Stephen Farry stated: “Alliance was instrumental in the formation of the IMC. We had proposed the creation of a ceasefire monitor in 2002 in order to inject some standards into a process where confidence was undermined by political claim and counter-claim. The past seven years of the IMC have more than fulfilled our expectations.
“The critical function of the IMC was to provide an independent and authoritative source of information on the activities of paramilitary organisations. On the one hand, they could counteract the danger of political decisions being taken on the basis of political rumour or innuendo. Equally, assessments were made at arms length from government reducing the risk that decisions on how to handle violence from politically-associated paramilitary groups would be determined by political expediency.

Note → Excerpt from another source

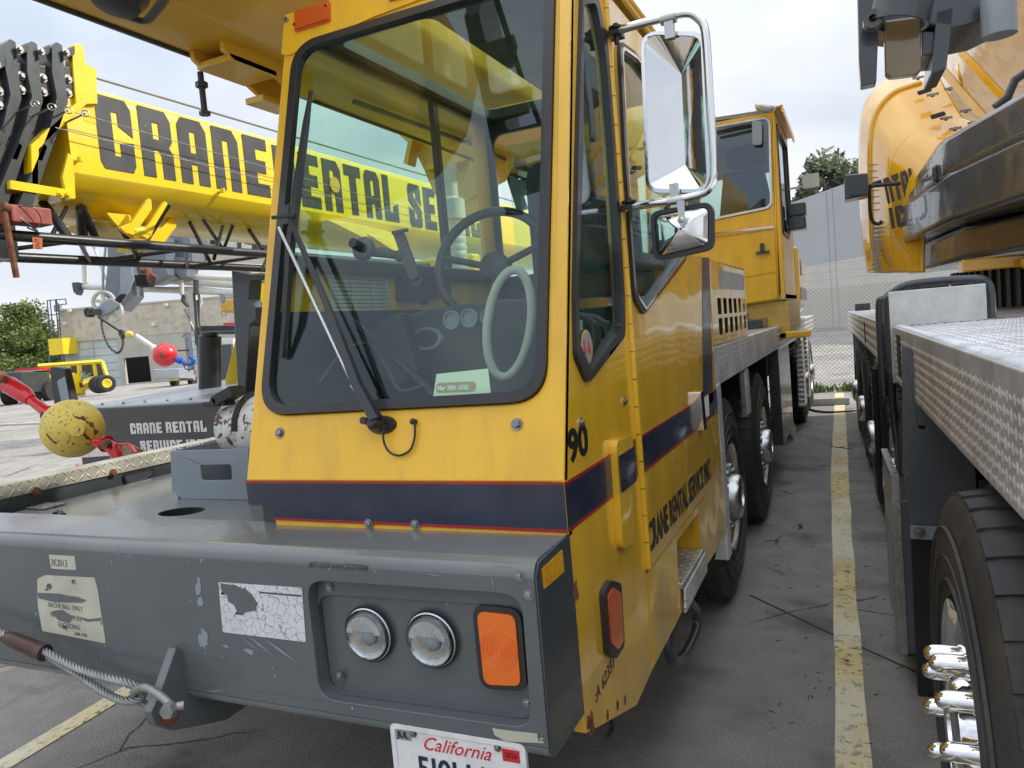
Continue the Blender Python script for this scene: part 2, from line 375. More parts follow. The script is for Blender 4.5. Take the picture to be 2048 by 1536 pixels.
def plank(name, ax, base=(.5, .5, .5), px=.028, pz=.028, dist=.004, metal=1, rough=.3, dirt=.3):
    """raised tread pattern: small ovals that turn a quarter from one row to the next"""
    m = bpy.data.materials.new(name); m.use_nodes = True; t = m.node_tree; t.nodes.clear(); K = t.links.new
    o = N('ShaderNodeOutputMaterial', t); p = N('ShaderNodeBsdfPrincipled', t); K(p.outputs[0], o.inputs[0])
    tc = N('ShaderNodeTexCoord', t); sp = N('ShaderNodeSeparateXYZ', t); K(tc.outputs['Object'], sp.inputs[0])
    def Mt(op, a, b=None, c=None):
        n = N('ShaderNodeMath', t, operation=op)
        for i, x in enumerate((a, b, c)):
            if x is None: continue
            if isinstance(x, (int, float)): n.inputs[i].default_value = x
            else: K(x, n.inputs[i])
        return n.outputs[0]
    u = Mt('DIVIDE', sp.outputs[ax[0]], px); v = Mt('DIVIDE', sp.outputs[ax[1]], pz)
    iv = Mt('FLOOR', v); iu = Mt('FLOOR', u)
    par = Mt('FLOORED_MODULO', Mt('ADD', iu, iv), 2)
    fu = Mt('SUBTRACT', Mt('FRACT', u), .5); fv = Mt('SUBTRACT', Mt('FRACT', v), .5)
    a = Mt('ADD', fu, fv); b = Mt('SUBTRACT', fu, fv)
    sa = Mt('MULTIPLY_ADD', par, 4.3, 1.35); sb = Mt('SUBTRACT', 7.0, sa)
    d = Mt('SQRT', Mt('ADD', Mt('POWER', Mt('MULTIPLY', a, sa), 2), Mt('POWER', Mt('MULTIPLY', b, sb), 2)))
    h = Mt('SMOOTH_MAX', Mt('SUBTRACT', 1, d), 0, .2)
    bm = N('ShaderNodeBump', t); bm.inputs['Distance'].default_value = dist; K(h, bm.inputs['Height']); K(bm.outputs[0], p.inputs['Normal'])
    n = N('ShaderNodeTexNoise', t); n.inputs['Scale'].default_value = 5; n.inputs['Detail'].default_value = 8; K(tc.outputs['Object'], n.inputs['Vector'])
    r = N('ShaderNodeValToRGB', t); r.color_ramp.elements[0].position = .35; r.color_ramp.elements[1].position = .7
    r.color_ramp.elements[0].color = (*[c*(1-dirt) for c in base], 1); r.color_ramp.elements[1].color = (*base, 1)
    K(n.outputs['Fac'], r.inputs[0]); K(r.outputs[0], p.inputs['Base Color'])
    mr = N('ShaderNodeMapRange', t); mr.inputs[3].default_value = rough*.8; mr.inputs[4].default_value = rough*1.5; K(n.outputs['Fac'], mr.inputs[0]); K(mr.outputs[0], p.inputs['Roughness'])
    p.inputs['Metallic'].default_value = metal; return m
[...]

“In the past, there had been the notion that a ceasefire only covered attacks on the state or security forces, economic targets or the so-called ‘other side’. The IMC was instrumental in entrenching the need for a full end to all forms of violence and criminality from paramilitary groups, and that any and all activity was a threat to democracy, human rights and the rule of law.
“The IMC also proved their utility in providing the necessary assurance in the end of the IRA’s violence that allowed political progress in 2006 and 2007 which contributed to the eventual restoration of devolution.
“The end of the IMC does not mean that problems relating to political violence and organised threats to the rule of law have finished. Rather its end reflects a consolidation of the political institutions and the support of the rule of law from all the main political players.”